** WHAT NEEDS TO BE DONE **
Say how many lines include the word "picture", using only a number.

** DATASET **
------------------------------------------------------------

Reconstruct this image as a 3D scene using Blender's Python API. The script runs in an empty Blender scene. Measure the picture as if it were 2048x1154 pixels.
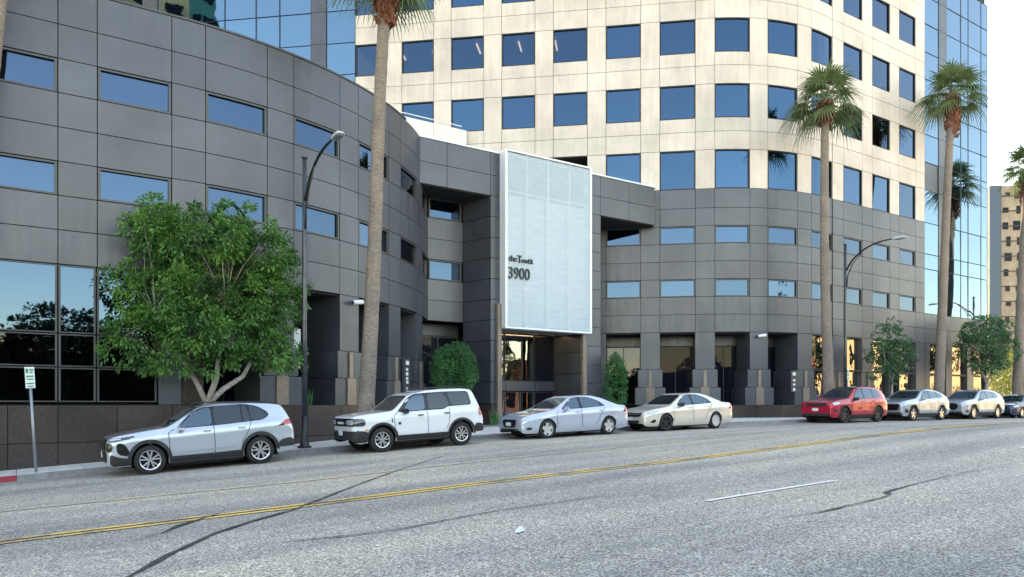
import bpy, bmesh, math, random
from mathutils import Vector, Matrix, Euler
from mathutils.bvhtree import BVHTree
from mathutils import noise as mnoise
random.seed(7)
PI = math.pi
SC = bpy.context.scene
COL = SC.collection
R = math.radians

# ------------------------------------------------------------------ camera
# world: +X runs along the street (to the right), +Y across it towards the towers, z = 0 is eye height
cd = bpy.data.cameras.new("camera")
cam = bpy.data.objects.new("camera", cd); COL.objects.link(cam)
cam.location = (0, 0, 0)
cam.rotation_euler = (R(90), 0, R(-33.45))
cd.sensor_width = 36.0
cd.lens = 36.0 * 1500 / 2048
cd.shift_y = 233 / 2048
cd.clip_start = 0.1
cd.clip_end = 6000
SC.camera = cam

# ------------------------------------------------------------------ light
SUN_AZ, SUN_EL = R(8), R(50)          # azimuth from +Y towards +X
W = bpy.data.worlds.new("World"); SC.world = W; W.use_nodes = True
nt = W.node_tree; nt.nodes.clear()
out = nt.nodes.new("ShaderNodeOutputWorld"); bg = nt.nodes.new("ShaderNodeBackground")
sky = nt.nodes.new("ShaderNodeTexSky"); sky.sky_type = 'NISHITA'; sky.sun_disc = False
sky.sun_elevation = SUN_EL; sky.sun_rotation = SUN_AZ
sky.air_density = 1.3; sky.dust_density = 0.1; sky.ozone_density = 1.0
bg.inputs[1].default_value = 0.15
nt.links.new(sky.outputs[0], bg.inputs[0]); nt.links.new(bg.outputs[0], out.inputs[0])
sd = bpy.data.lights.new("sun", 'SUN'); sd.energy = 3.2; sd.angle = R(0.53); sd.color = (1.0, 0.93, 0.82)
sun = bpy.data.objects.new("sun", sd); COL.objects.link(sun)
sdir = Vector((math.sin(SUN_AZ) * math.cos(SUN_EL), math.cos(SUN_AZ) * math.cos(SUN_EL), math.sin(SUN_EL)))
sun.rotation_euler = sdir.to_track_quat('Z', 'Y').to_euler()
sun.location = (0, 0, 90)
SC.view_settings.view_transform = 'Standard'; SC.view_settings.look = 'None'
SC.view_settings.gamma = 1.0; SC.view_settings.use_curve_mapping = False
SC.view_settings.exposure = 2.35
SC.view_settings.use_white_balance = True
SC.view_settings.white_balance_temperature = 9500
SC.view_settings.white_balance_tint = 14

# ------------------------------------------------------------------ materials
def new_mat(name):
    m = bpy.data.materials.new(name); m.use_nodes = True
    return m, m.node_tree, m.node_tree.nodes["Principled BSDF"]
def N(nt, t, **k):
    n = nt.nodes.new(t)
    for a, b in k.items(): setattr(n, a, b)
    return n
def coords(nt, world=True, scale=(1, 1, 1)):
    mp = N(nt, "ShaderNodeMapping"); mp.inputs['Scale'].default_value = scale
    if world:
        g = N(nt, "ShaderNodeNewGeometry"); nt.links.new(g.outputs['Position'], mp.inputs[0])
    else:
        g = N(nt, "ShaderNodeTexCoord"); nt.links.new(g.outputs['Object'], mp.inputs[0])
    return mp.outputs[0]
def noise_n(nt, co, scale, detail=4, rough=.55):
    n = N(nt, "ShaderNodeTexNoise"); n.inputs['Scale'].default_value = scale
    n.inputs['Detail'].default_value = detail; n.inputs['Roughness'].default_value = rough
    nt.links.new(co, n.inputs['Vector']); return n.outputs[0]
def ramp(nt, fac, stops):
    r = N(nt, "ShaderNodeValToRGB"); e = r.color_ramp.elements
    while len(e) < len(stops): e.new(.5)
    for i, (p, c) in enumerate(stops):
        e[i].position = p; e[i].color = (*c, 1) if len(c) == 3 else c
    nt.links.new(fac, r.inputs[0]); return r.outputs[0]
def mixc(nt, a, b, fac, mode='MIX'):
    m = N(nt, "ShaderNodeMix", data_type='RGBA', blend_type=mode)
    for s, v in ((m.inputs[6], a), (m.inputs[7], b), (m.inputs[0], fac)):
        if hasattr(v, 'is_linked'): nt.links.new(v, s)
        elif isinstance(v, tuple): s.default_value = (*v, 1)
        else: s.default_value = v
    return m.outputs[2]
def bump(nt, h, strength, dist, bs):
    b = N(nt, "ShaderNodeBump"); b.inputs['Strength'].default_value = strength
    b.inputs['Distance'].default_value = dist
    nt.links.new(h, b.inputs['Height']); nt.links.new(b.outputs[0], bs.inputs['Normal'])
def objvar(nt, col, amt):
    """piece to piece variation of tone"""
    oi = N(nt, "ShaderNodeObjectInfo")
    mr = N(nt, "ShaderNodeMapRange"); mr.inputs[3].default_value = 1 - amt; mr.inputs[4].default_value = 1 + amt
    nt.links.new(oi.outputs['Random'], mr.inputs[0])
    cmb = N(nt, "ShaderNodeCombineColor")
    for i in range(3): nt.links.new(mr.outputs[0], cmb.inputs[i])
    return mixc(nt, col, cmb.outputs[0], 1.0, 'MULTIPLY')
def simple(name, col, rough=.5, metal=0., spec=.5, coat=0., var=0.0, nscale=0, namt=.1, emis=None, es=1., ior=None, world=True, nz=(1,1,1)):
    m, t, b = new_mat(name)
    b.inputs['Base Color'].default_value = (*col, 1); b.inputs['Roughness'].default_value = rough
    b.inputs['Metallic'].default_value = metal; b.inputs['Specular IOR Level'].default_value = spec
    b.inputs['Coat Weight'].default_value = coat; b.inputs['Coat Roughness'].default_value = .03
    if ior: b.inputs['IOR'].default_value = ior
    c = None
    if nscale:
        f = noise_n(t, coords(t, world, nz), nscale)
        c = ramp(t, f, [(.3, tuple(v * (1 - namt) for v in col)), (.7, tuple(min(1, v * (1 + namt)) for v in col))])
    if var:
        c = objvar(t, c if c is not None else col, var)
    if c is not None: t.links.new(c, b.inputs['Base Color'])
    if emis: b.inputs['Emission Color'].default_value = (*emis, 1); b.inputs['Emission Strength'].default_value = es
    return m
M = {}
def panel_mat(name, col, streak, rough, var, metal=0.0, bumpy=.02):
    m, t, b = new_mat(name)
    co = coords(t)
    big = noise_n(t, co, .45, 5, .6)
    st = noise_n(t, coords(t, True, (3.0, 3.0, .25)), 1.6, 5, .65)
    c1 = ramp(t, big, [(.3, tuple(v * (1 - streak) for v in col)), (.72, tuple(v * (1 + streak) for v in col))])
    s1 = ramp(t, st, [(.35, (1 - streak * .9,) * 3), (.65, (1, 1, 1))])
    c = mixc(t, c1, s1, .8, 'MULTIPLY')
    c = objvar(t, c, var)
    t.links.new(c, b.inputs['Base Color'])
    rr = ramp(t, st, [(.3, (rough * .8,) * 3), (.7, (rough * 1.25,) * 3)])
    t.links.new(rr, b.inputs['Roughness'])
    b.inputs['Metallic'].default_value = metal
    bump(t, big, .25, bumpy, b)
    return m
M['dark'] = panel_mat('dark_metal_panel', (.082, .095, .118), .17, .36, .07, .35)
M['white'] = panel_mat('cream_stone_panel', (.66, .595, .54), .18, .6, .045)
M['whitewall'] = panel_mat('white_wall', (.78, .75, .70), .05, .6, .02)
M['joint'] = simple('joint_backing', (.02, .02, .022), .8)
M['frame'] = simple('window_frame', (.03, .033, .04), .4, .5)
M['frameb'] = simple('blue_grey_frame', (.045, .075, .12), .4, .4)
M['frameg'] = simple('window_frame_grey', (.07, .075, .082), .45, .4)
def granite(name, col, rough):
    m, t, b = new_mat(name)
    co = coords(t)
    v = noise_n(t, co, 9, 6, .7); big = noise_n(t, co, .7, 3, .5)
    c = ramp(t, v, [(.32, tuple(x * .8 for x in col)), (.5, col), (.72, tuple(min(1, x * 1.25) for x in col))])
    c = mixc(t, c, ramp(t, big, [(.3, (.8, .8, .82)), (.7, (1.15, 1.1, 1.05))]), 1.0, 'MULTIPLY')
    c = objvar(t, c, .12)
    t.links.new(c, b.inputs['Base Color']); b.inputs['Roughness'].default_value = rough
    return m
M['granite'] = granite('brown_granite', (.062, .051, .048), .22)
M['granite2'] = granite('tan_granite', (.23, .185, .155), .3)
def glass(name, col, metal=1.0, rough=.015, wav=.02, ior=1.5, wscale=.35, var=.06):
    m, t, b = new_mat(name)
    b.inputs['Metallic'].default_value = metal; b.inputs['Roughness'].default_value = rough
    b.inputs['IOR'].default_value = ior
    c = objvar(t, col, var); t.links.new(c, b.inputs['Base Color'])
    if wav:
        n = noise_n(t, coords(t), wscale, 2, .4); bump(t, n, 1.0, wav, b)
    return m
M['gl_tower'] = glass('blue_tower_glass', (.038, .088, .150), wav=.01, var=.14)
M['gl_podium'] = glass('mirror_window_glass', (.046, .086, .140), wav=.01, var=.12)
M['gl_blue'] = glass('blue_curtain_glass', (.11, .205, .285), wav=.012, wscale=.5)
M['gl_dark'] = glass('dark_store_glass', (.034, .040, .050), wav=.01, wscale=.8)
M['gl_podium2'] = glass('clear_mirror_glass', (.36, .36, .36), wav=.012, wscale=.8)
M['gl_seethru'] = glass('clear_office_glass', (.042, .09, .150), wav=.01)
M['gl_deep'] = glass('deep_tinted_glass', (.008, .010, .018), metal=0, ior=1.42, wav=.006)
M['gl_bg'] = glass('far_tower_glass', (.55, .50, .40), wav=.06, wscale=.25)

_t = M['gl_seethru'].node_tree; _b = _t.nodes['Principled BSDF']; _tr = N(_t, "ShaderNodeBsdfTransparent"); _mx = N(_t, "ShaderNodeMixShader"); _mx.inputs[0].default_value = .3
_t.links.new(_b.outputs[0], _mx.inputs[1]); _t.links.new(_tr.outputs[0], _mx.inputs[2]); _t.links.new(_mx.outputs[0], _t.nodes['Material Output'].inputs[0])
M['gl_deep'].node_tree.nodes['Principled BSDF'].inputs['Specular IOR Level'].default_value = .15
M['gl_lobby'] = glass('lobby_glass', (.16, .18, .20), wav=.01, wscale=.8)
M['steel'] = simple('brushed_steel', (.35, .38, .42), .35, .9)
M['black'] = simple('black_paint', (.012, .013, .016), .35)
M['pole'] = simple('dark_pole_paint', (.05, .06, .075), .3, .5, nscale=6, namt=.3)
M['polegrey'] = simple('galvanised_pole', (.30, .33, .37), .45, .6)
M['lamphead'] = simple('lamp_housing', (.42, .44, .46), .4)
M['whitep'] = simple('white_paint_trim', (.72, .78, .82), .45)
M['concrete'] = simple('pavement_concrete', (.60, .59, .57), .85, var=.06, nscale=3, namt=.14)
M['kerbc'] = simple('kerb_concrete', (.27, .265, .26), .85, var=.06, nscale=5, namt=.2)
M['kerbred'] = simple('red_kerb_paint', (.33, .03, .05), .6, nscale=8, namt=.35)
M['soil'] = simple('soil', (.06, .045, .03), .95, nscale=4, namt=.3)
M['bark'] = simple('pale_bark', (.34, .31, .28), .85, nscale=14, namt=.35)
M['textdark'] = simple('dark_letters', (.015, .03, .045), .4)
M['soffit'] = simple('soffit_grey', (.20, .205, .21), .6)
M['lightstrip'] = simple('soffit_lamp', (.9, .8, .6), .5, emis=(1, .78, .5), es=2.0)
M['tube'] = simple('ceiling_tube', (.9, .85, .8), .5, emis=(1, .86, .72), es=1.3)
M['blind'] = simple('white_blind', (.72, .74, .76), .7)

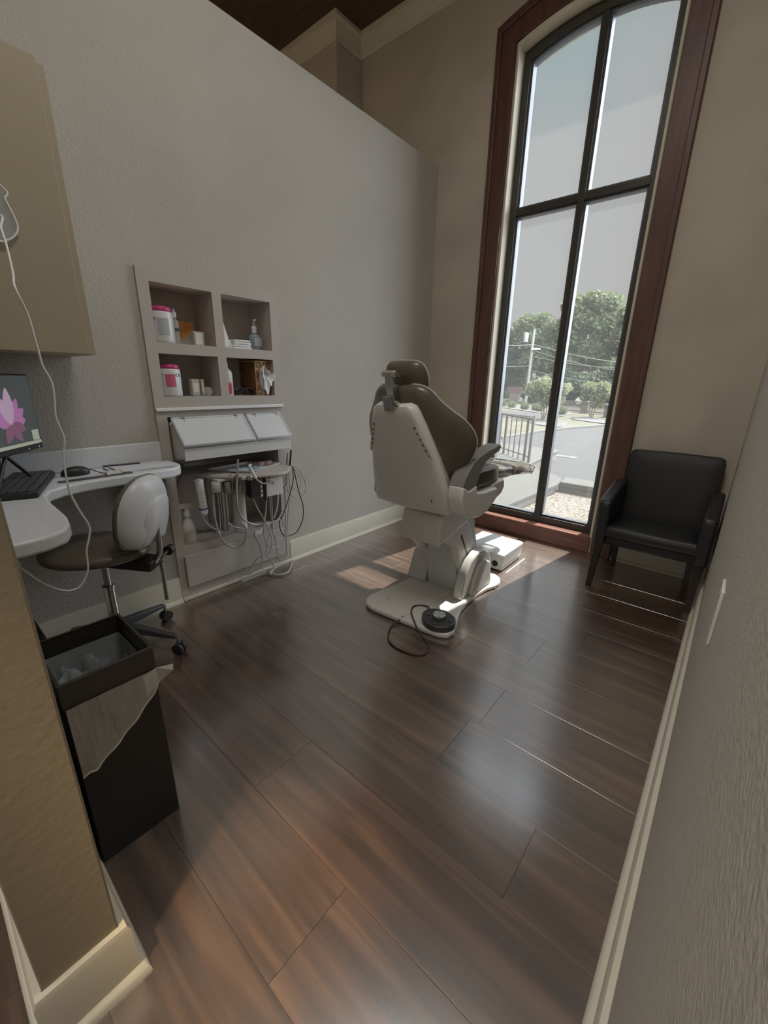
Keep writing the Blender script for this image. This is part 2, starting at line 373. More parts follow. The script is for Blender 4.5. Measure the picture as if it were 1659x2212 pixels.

------------------------------------------------------------

** THE RESULT **
2